■ **STATED EXERCISE**: Copy out, with no alterations, the lines below running from the one containing "What Blender Python" to the one containing "cam_d.clip_start = 0.02; cam_d.clip_end = 60", inclusive at each end; pictures are omitted.

Begin DATASET ROWS

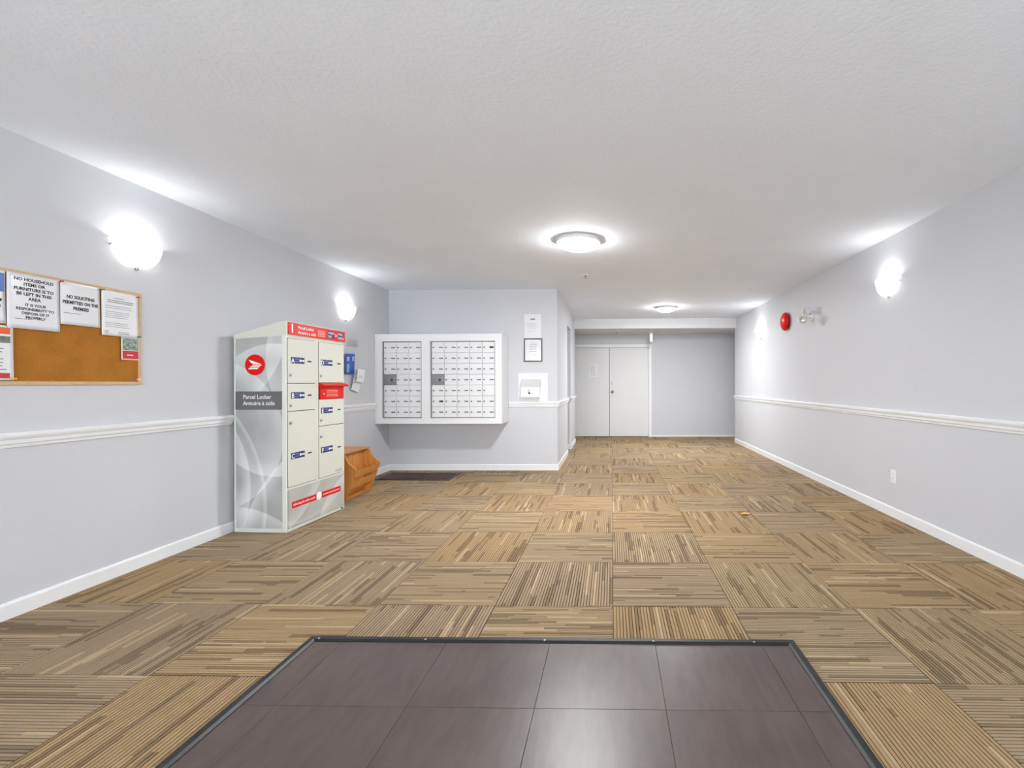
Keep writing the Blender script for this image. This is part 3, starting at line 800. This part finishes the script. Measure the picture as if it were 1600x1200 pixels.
part('slot_flap', bm, M_red, ms, 'red hinged flap')
bm = lines(NB(), .48, .64, 1.092, 2, .014, .007, -.0105, 8, .05); lines(bm, .48, .64, 1.058, 2, .014, .007, -.0105, 9, .05)
part('fine_print', bm, mat('slot_pale', (236, 150, 130), .5, noise=(10, .02)), ms)
part('key_lock', lathe(NB(), [(0, .008), (.009, .008), (.011, .005), (.011, 0), (0, 0)], 16, Matrix.Translation((.432, -.010, 1.064)) @ Mx), M_steel, ms)
bp_ = part('plinth_film', box(NB(), .018, LW - .012, -.004, .004, .026, .322), M_film_front, lk, 'grey film panel with pale ribbon')
sl = part('slogan_band', box(NB(), .055, .345, -.0046, -.003, .172, .222), M_red, bp_, 'red slogan band')
s2 = part('slogan_band', box(NB(), .415, .680, -.0046, -.003, .172, .222), M_red, bp_, 'red slogan band')
part('slogan_emblem', disc(NB(), .380, .200, .034, -.005, -.003, 28), M_whiteprint, bp_, 'white round emblem')
part('lettering', text_bm(['delivering the online world'], .029, .068, .189, -.0052, 'LEFT', bold=.015, xs=.82), M_whiteprint, bp_)
part('fine_print', lines(NB(), .430, .665, .191, 1, .01, .012, -.0052, 3, .05), mat('slogan_pale', (244, 178, 166), .5, noise=(120, .12)), bp_)
part('maker_plate', box(NB(), .690, .722, -.0025, -.0005, .006, .018), M_dark, lk, 'small dark maker plate')

# ------------------------------------------------------------------ wooden magazine rack
# local x = along the wall (near to far), local -y = into the room, origin on the wall at the near side
mr = thing('magazine_rack', 'honey oak magazine rack with slatted front beside the parcel locker', 'magazine rack', (XL, 4.585, 0), RL)
RW = .490
D0, D1, DT = .372, .485, .355
PROFILE = [(-.016, 0), (-D0, 0), (-D1 + .008, .290), (-D1, .312), (-D1 + .010, .326), (-.445, .345), (-.410, .375), (-.388, .410), (-.378, .440), (-.365, .458), (-.345, .462), (-.016, .462)]
for x0 in (0, RW - .016):
    bm = NB(); prism(bm, PROFILE, x0, x0 + .016, 'x'); part('side_panel', bm, M_wood, mr, 'curved oak side panel')
part('top_board', box(NB(), -.022, RW + .022, -.362, -.014, .463, .479, .004, 2), M_wood, mr, 'oak top board')
part('divider', box(NB(), .016, RW - .016, -.300, -.288, .0, .462), M_wood, mr, 'oak back board of the pocket')
part('bottom_board', box(NB(), .016, RW - .016, -.366, -.300, .012, .026), M_wood, mr)
def slat(z0, z1):
    s = (D1 - D0) / .312
    y0_, y1_ = -(D0 + s * z0), -(D0 + s * z1)
    bm = NB(); prism(bm, [(y0_ + .004, z0), (y1_ + .004, z1), (y1_ + .016, z1), (y0_ + .016, z0)], .0165, RW - .0165, 'x')
    part('slat', bm, M_wood, mr, 'oak front slat')
slat(.235, .300); slat(.120, .195); slat(.006, .030)

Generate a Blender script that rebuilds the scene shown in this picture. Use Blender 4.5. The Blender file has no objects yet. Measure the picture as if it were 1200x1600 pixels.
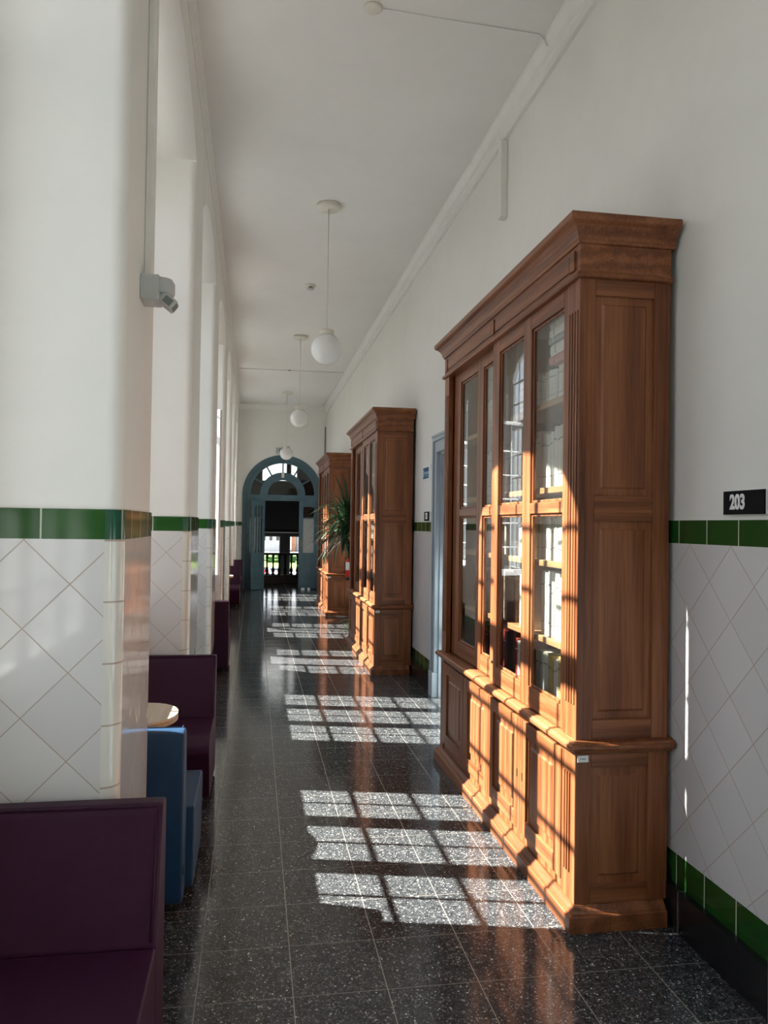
import bpy, bmesh, math, random
from mathutils import Vector, Matrix
random.seed(7)
S = bpy.context.scene
COL = S.collection
PI = math.pi
sin, cos = math.sin, math.cos

# ------------------------------------------------------------------ helpers
def new_bm():
    return bmesh.new()

def box(bm, x0, x1, y0, y1, z0, z1, mi=0):
    v = [bm.verts.new(p) for p in ((x0,y0,z0),(x1,y0,z0),(x1,y1,z0),(x0,y1,z0),(x0,y0,z1),(x1,y0,z1),(x1,y1,z1),(x0,y1,z1))]
    for f in ((0,3,2,1),(4,5,6,7),(0,1,5,4),(1,2,6,5),(2,3,7,6),(3,0,4,7)):
        bm.faces.new([v[i] for i in f]).material_index = mi
    return v

def prism(bm, pts, axis, a, b, mi=0, smooth=False):
    """extrude a closed 2-D outline along an axis from a to b"""
    def P(p, t):
        return {'x': (t, p[0], p[1]), 'y': (p[0], t, p[1]), 'z': (p[0], p[1], t)}[axis]
    A = [bm.verts.new(P(p, a)) for p in pts]
    B = [bm.verts.new(P(p, b)) for p in pts]
    n = len(pts)
    fs = []
    for i in range(n):
        f = bm.faces.new((A[i], A[(i+1) % n], B[(i+1) % n], B[i])); f.material_index = mi; f.smooth = smooth
        fs.append(f)
    for L in (A, B):
        f = bm.faces.new(L); f.material_index = mi
    return fs

def lathe(bm, prof, cx, cy, n=32, mi=0, smooth=True):
    """prof = [(r, z)...]"""
    rings = []
    for r, z in prof:
        if r < 1e-6:
            rings.append([bm.verts.new((cx, cy, z))])
        else:
            rings.append([bm.verts.new((cx + r*cos(2*PI*k/n), cy + r*sin(2*PI*k/n), z)) for k in range(n)])
    for a, b in zip(rings, rings[1:]):
        for k in range(n):
            q = [a[k % len(a)], a[(k+1) % len(a)], b[(k+1) % len(b)], b[k % len(b)]]
            u = []
            for v in q:
                if v not in u: u.append(v)
            if len(u) >= 3:
                f = bm.faces.new(u); f.material_index = mi; f.smooth = smooth

def tube(bm, pts, r, n=8, mi=0):
    pts = [Vector(p) for p in pts]
    rings = []
    for i, p in enumerate(pts):
        d = (pts[min(i+1, len(pts)-1)] - pts[max(i-1, 0)]).normalized()
        a = d.orthogonal().normalized() if abs(d.z) > .9 else d.cross(Vector((0,0,1))).normalized()
        b = d.cross(a)
        rr = r[i] if isinstance(r, (list, tuple)) else r
        rings.append([bm.verts.new(p + rr*(cos(2*PI*k/n)*a + sin(2*PI*k/n)*b)) for k in range(n)])
    for A, B in zip(rings, rings[1:]):
        for k in range(n):
            f = bm.faces.new((A[k], A[(k+1) % n], B[(k+1) % n], B[k])); f.smooth = True; f.material_index = mi
    for L in (rings[0], rings[-1]):
        bm.faces.new(L).material_index = mi

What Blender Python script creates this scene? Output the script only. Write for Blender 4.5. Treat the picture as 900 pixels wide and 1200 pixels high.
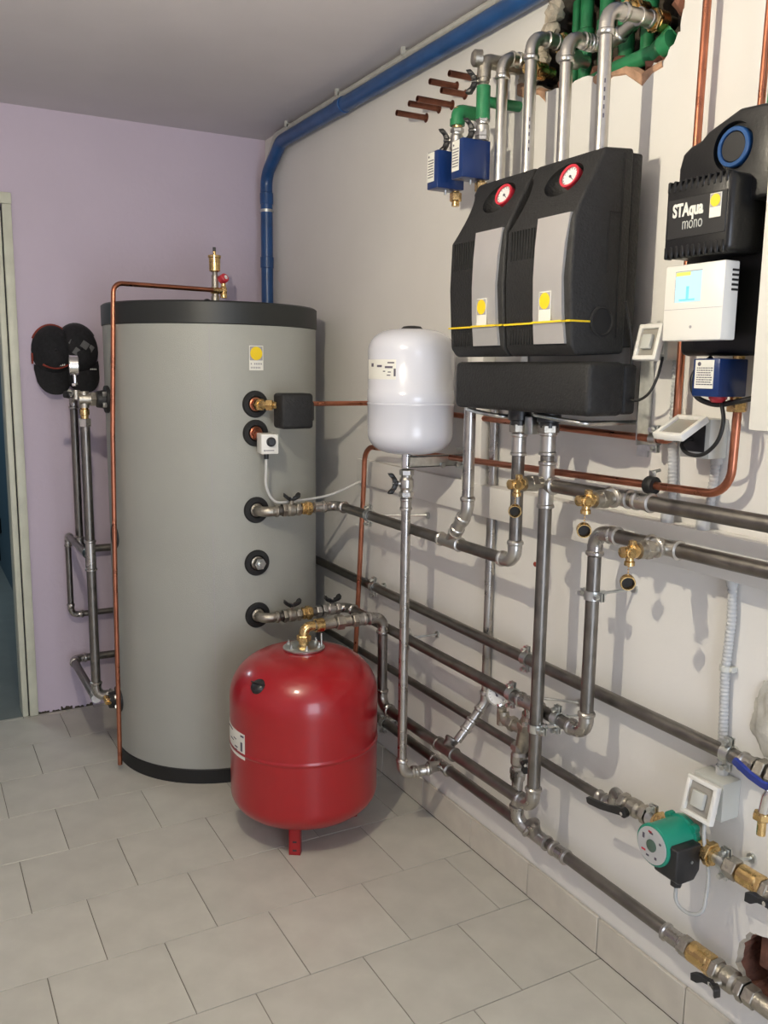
import bpy, bmesh, math, random
from mathutils import Vector, Matrix
random.seed(7)
V = Vector
for o in list(bpy.data.objects): bpy.data.objects.remove(o)
sc = bpy.context.scene
COL = sc.collection

# ------------------------------------------------------------------ camera
# world: right wall is the plane x=0 (room on x<0), back wall y=0, floor z=0, metres
cam_d = bpy.data.cameras.new('camera')
cam = bpy.data.objects.new('camera', cam_d); COL.objects.link(cam); sc.camera = cam
yaw, pitch, roll = map(math.radians, (-28.72432166, 80.76590059, 0.69181531))
Rc = Matrix.Rotation(yaw, 3, 'Z') @ Matrix.Rotation(pitch, 3, 'X') @ Matrix.Rotation(roll, 3, 'Z')
M = Rc.to_4x4(); M.translation = V((-1.54527306, -4.00440668, 1.54197822)); cam.matrix_world = M
cam_d.sensor_fit = 'VERTICAL'; cam_d.sensor_height = 36.0
cam_d.lens = 1024.2048850261087 / 1200 * 36.0
cam_d.clip_start = 0.02; cam_d.clip_end = 60

# ------------------------------------------------------------------ exposure, world, lights
sc.view_settings.view_transform = 'Standard'; sc.view_settings.look = 'None'
sc.view_settings.gamma = 1.0; sc.view_settings.use_curve_mapping = False
sc.view_settings.exposure = 0.0
LAMP = V((-1.30, -2.55, 2.13))
LAMP_W = 50.0; LAMP_COL = (1.0, 0.90, 0.70)
DAY_W = 56.0; DAY_COL = (0.80, 0.87, 1.0)
w = bpy.data.worlds.new('sky'); sc.world = w; w.use_nodes = True
nt = w.node_tree; bg = nt.nodes['Background']
bg.inputs[0].default_value = (0.62, 0.74, 0.95, 1); bg.inputs[1].default_value = 1.0
def light(name, kind, loc, energy, col, rot=None, **k):
    d = bpy.data.lights.new(name, kind); d.energy = energy; d.color = col
    for a, b in k.items(): setattr(d, a, b)
    o = bpy.data.objects.new(name, d); COL.objects.link(o); o.location = loc
    if rot: o.rotation_euler = rot
    return o
# daylight coming in through the window and the glazed door of the wall behind the photographer
light('daylight_window', 'AREA', (-1.15, -5.66, 1.1), DAY_W, DAY_COL, rot=(math.radians(90), 0, 0), shape='RECTANGLE', size=1.3, size_y=2.0)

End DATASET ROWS

■ **ANSWER TO THE TASK**:
What Blender Python script creates this scene? Output the script only. Write for Blender 4.5. Treat the picture as 900 pixels wide and 1200 pixels high.
import bpy, bmesh, math, random
from mathutils import Vector, Matrix
random.seed(7)
V = Vector
for o in list(bpy.data.objects): bpy.data.objects.remove(o)
sc = bpy.context.scene
COL = sc.collection

# ------------------------------------------------------------------ camera
# world: right wall is the plane x=0 (room on x<0), back wall y=0, floor z=0, metres
cam_d = bpy.data.cameras.new('camera')
cam = bpy.data.objects.new('camera', cam_d); COL.objects.link(cam); sc.camera = cam
yaw, pitch, roll = map(math.radians, (-28.72432166, 80.76590059, 0.69181531))
Rc = Matrix.Rotation(yaw, 3, 'Z') @ Matrix.Rotation(pitch, 3, 'X') @ Matrix.Rotation(roll, 3, 'Z')
M = Rc.to_4x4(); M.translation = V((-1.54527306, -4.00440668, 1.54197822)); cam.matrix_world = M
cam_d.sensor_fit = 'VERTICAL'; cam_d.sensor_height = 36.0
cam_d.lens = 1024.2048850261087 / 1200 * 36.0
cam_d.clip_start = 0.02; cam_d.clip_end = 60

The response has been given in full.